C’est un mouvement politique créé en janvier 2020 à l’initiative de plusieurs ministres du gouvernement issus du PS comme Jean-Yves Le Drian ou moi-même. L’objectif est de permettre à des hommes et des femmes issus de la gauche progressiste de travailler ensemble. Pour le moment, nous comptons 2 000 adhérents 400 élus locaux et une cinquantaine de parlementaires.
"Territoires de Progrès compte 400 élus locaux et une cinquantaine de parlementaires"
Si le mouvement compte beaucoup de membres de la majorité, il peine à accueillir des personnalités issues du PS, comment l’expliquer ?
Les sociaux-démocrates ont été parmi les premiers à rejoindre l’aventure en Marche en 2016, la jambe gauche de la majorité s’est donc musclée très tôt. Ce qui m’intéresse, ce n’est pas la notoriété des personnes qui viennent vers nous mais leur ancrage territorial. Et en la matière, les résultats sont très bons. Chaque jour ou presque, et cela m’importe beaucoup, des élus locaux nous apportent leur soutien qu’ils viennent du PS ou qu’ils soient sans étiquette. Récemment, mentionnons le sénateur Michel Dagbert qui a également présidé le conseil général du Pas-de-Calais, Hélène Burgat, maire de Mondeville, ou encore Jean-François Dardenne, maire de Nogent-sur-Oise.
Quelles sont les principales idées que vous comptez défendre dans le programme présidentiel de la majorité ?
Des idées foncièrement de gauche telles que le déploiement d’une protection professionnelle universelle, une revalorisation conséquente des petites retraites, une politique ambitieuse en matière d’aide à l’enfance ou encore le vote d’une loi sur la fin de vie.
Contrairement à Agir la droite constructive, vous avez fait le choix de ne pas posséder votre propre groupe parlementaire. Pourquoi ?
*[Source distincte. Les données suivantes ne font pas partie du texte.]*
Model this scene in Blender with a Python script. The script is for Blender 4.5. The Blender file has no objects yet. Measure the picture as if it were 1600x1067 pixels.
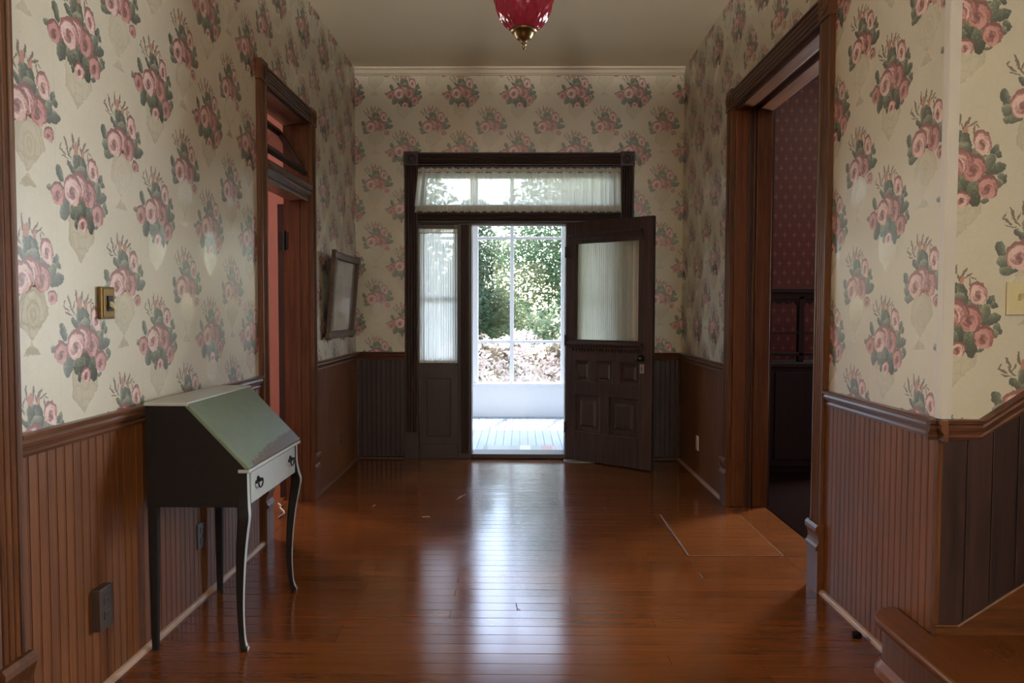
import bpy, math, random
from mathutils import Vector, Matrix
random.seed(7)
SC = bpy.context.scene
COL = SC.collection

# ------------------------------------------------------------------ camera
F_PX, PITCH, YAW, ROLL, EYE = 1135.34, -0.0411, -0.0113, 0.0024, 1.36
fw = Vector((math.sin(YAW)*math.cos(PITCH), math.cos(YAW)*math.cos(PITCH), math.sin(PITCH)))
rt = Vector((math.cos(YAW), -math.sin(YAW), 0.0)); up = rt.cross(fw)
rt2 = rt*math.cos(ROLL) + up*math.sin(ROLL); up2 = -rt*math.sin(ROLL) + up*math.cos(ROLL)
cd = bpy.data.cameras.new('camera'); cam = bpy.data.objects.new('camera', cd); COL.objects.link(cam)
M = Matrix((rt2, up2, -fw)).transposed().to_4x4(); M.translation = (0, 0, EYE)
cam.matrix_world = M
cd.sensor_width = 36.0; cd.lens = F_PX/1600*36.0; cd.clip_start = 0.05; cd.clip_end = 300
SC.camera = cam

# ------------------------------------------------------------------ world, sun, added fill lamps, exposure
w = bpy.data.worlds.new('sky'); SC.world = w; w.use_nodes = True
nt = w.node_tree; bgn = nt.nodes['Background']
sky = nt.nodes.new('ShaderNodeTexSky'); sky.sky_type = 'NISHITA'; sky.sun_disc = False
sky.sun_elevation = math.radians(68); sky.sun_rotation = math.radians(20); sky.air_density = 1.2; sky.dust_density = 2.5
nt.links.new(sky.outputs[0], bgn.inputs[0]); bgn.inputs[1].default_value = 2.0

def sun(name, rot, strength, angle, color):
    d = bpy.data.lights.new(name, 'SUN'); d.energy = strength; d.angle = angle; d.color = color
    o = bpy.data.objects.new(name, d); COL.objects.link(o); o.rotation_euler = rot; return o
sun('sun', (math.radians(-22), 0, math.radians(-14)), 17.0, math.radians(0.6), (1.0, 0.95, 0.86))

def area(name, loc, direction, sx, sy, power, color):
    d = bpy.data.lights.new(name, 'AREA'); d.shape = 'RECTANGLE'; d.size = sx; d.size_y = sy
    d.energy = power; d.color = color
    o = bpy.data.objects.new(name, d); COL.objects.link(o); o.location = loc
    o.rotation_euler = Vector(direction).to_track_quat('-Z', 'Y').to_euler(); return o
# fill lamps added out of view: both side rooms, stair and rear wall
area('added_daylight_red_room', (4.2, 6.62, 1.55), (0, -1, 0), 1.1, 1.7, 620, (0.90, 0.96, 1.0))
area('added_daylight_pink_room', (-4.2, 6.62, 1.55), (0, -1, 0), 1.1, 1.7, 330, (1.0, 0.95, 0.88))
area('added_fill_stair', (4.9, 1.65, 2.3), (-1, .12, -.1), 1.2, 1.6, 26, (0.74, 0.87, 1.0))
area('added_fill_rear', (2.0, -6.9, 1.75), (-.1, 1, 0), 1.2, 2.4, 120, (0.76, 0.88, 1.0))

SC.view_settings.view_transform = 'Standard'; SC.view_settings.look = 'None'
SC.view_settings.exposure = -0.15; SC.view_settings.gamma = 1.0; SC.view_settings.use_curve_mapping = False
try:
    SC.cycles.max_bounces = 10; SC.cycles.diffuse_bounces = 5; SC.cycles.glossy_bounces = 4
    SC.cycles.transmission_bounces = 6; SC.cycles.transparent_max_bounces = 16
    SC.cycles.sample_clamp_indirect = 6.0; SC.cycles.caustics_reflective = False; SC.cycles.caustics_refractive = False
except Exception:
    pass

LAMP_W = 2250.0                                             # each added fill uplighter, built further down

# ------------------------------------------------------------------ dimensions of the hall
XL, XR, YB, YS, HC = -1.511, 1.478, 6.68, 2.558, 3.565      # left wall, right wall, front-door wall, stair wall, ceiling
TL, TR, TB = 0.150, 0.240, 0.17                             # wall thicknesses
YREAR, XFAR = -7.0, 5.0
LO0, LO1, LOZ = 4.28, 5.185, 2.685                          # opening in the left wall
RO0, RO1, ROZ = 3.605, 5.07, 2.76                           # opening in the right wall
P = 0.5215                                                  # wallpaper repeat
RAIL = 0.985

# ------------------------------------------------------------------ mesh builder
class MB:
    def __init__(s): s.v = []; s.f = []; s.m = []
    def add(s, vs, fs, m=0):
        b = len(s.v); s.v += [tuple(p) for p in vs]
        for q in fs: s.f.append(tuple(b+i for i in q)); s.m.append(m)
        return s
    def box(s, x0, x1, y0, y1, z0, z1, m=0):
        vs = [(x, y, z) for z in (z0, z1) for y in (y0, y1) for x in (x0, x1)]
        return s.add(vs, [(0,2,3,1),(4,5,7,6),(0,1,5,4),(2,6,7,3),(0,4,6,2),(1,3,7,5)], m)
    def prism(s, poly, vec, m=0):
        n = len(poly); vec = Vector(vec)
        a = [Vector(p) for p in poly]; b = [p+vec for p in a]
        fs = [tuple(range(n)), tuple(range(2*n-1, n-1, -1))] + [((i+1) % n, i, n+i, n+(i+1) % n) for i in range(n)]
        return s.add(a+b, fs, m)
    def loft(s, rings, m=0, caps=True):
        n = len(rings[0]); vs = [p for r in rings for p in r]; fs = []
        for k in range(len(rings)-1):
            for i in range(n):
                j = (i+1) % n; fs.append((k*n+i, k*n+j, (k+1)*n+j, (k+1)*n+i))
        if caps: fs += [tuple(range(n-1, -1, -1)), tuple((len(rings)-1)*n+i for i in range(n))]
        return s.add(vs, fs, m)
    def lathe(s, prof, c, axis='z', n=20, m=0, sign=1):
        rings = []
        for r, h in prof:
            ring = []
            for i in range(n):
                a = 2*math.pi*i/n; p, q = r*math.cos(a), r*math.sin(a)
                v = {'z': (p, q, h*sign), 'x': (h*sign, p, q), 'y': (p, h*sign, q)}[axis]
                ring.append((c[0]+v[0], c[1]+v[1], c[2]+v[2]))
            rings.append(ring)
        return s.loft(rings, m)
    def tube(s, path, r, n=8, m=0):
        path = [Vector(p) for p in path]; rings = []
        for k, p in enumerate(path):
            t = (path[min(k+1, len(path)-1)] - path[max(k-1, 0)]).normalized()
            a = t.cross(Vector((0.13, 0.21, 1))); a = a.normalized() if a.length > 1e-4 else Vector((1, 0, 0)); b = t.cross(a)
            rr = r[k] if isinstance(r, (list, tuple)) else r
            rings.append([p + a*rr*math.cos(2*math.pi*i/n) + b*rr*math.sin(2*math.pi*i/n) for i in range(n)])
        return s.loft(rings, m)
    def mesh(s, name, mats, off=(0, 0, 0), smooth=False, fix=True):
        me = bpy.data.meshes.new(name)
        me.from_pydata([(x-off[0], y-off[1], z-off[2]) for x, y, z in s.v], [], s.f)
        for mt in (mats if isinstance(mats, (list, tuple)) else [mats]): me.materials.append(mt)
        for p_, mi in zip(me.polygons, s.m): p_.material_index = mi; p_.use_smooth = smooth
        if fix:
            import bmesh
            b = bmesh.new(); b.from_mesh(me); bmesh.ops.recalc_face_normals(b, faces=b.faces); b.to_mesh(me); b.free()
        me.update(); return me
    def build(s, name, mats, parent=None, smooth=False, bevel=0.0, fix=True, local=False):
        off = (0, 0, 0)
        if parent is not None and not local: off = tuple(parent.get('base', (0, 0, 0)))
        o = bpy.data.objects.new(name, s.mesh(name, mats, off, smooth, fix)); COL.objects.link(o)
        if parent is not None: o.parent = parent
        if bevel:
            b = o.modifiers.new('edge', 'BEVEL'); b.width = bevel; b.segments = 2; b.limit_method = 'ANGLE'
        return o
def tag(o, label, cat, group=None, kind=None):
    o['label'] = label; o['category'] = cat
    if group: o['group'] = group
    if kind: o['kind'] = kind
    return o
def empty(name, loc, label=None, cat=None, group=None, kind=None, rz=0.0):
    o = bpy.data.objects.new(name, None); COL.objects.link(o); o.location = loc; o.rotation_euler = (0, 0, rz)
    o['base'] = tuple(loc); o.empty_display_size = 0.1
    if label: tag(o, label, cat, group, kind)
    return o
def inst(name, me, loc, parent=None, rot=(0, 0, 0)):
    o = bpy.data.objects.new(name, me); COL.objects.link(o)
    b = tuple(parent.get('base', (0, 0, 0))) if parent is not None else (0, 0, 0)
    o.location = (loc[0]-b[0], loc[1]-b[1], loc[2]-b[2]); o.rotation_euler = rot
    if parent is not None: o.parent = parent
    return o

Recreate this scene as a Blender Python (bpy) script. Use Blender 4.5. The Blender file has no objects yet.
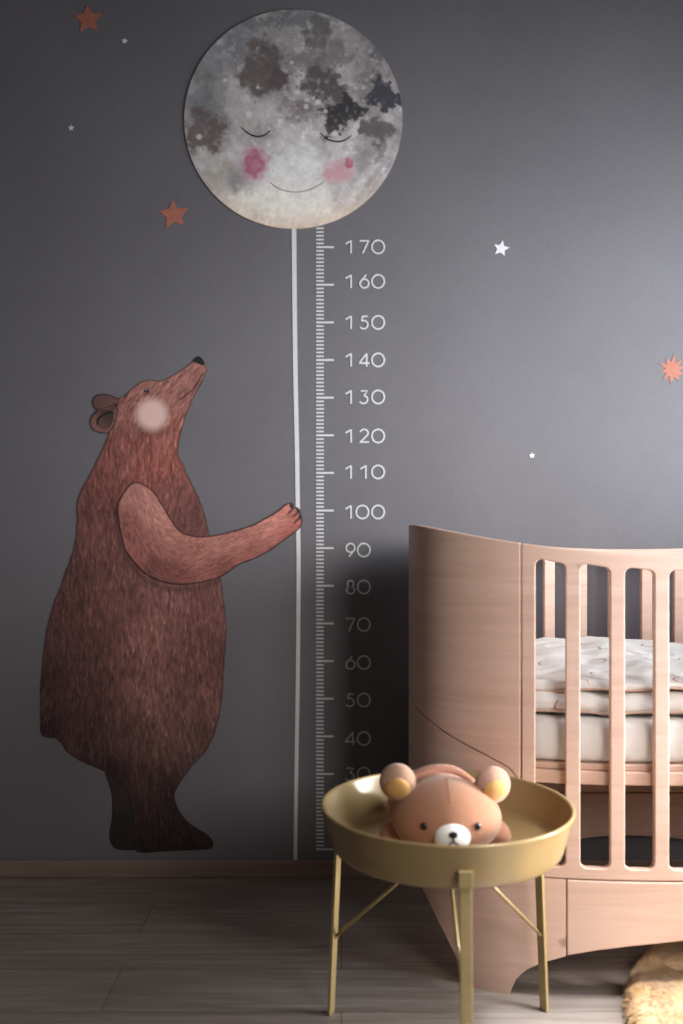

Nous nous sommes formés plus tard qu’Agir qui a été créé dès l’élection d’Emmanuel Macron. Jouer la carte de l’autonomie aurait été possible mais cela aurait renvoyé des signaux de division alors que nous souhaitons incarner avant tout l’élargissement de la majorité. Ce choix est aussi une forme de respect pour les électeurs puisque les députés qui font partie de Territoires de Progrès ont été élus sous l’étiquette LREM.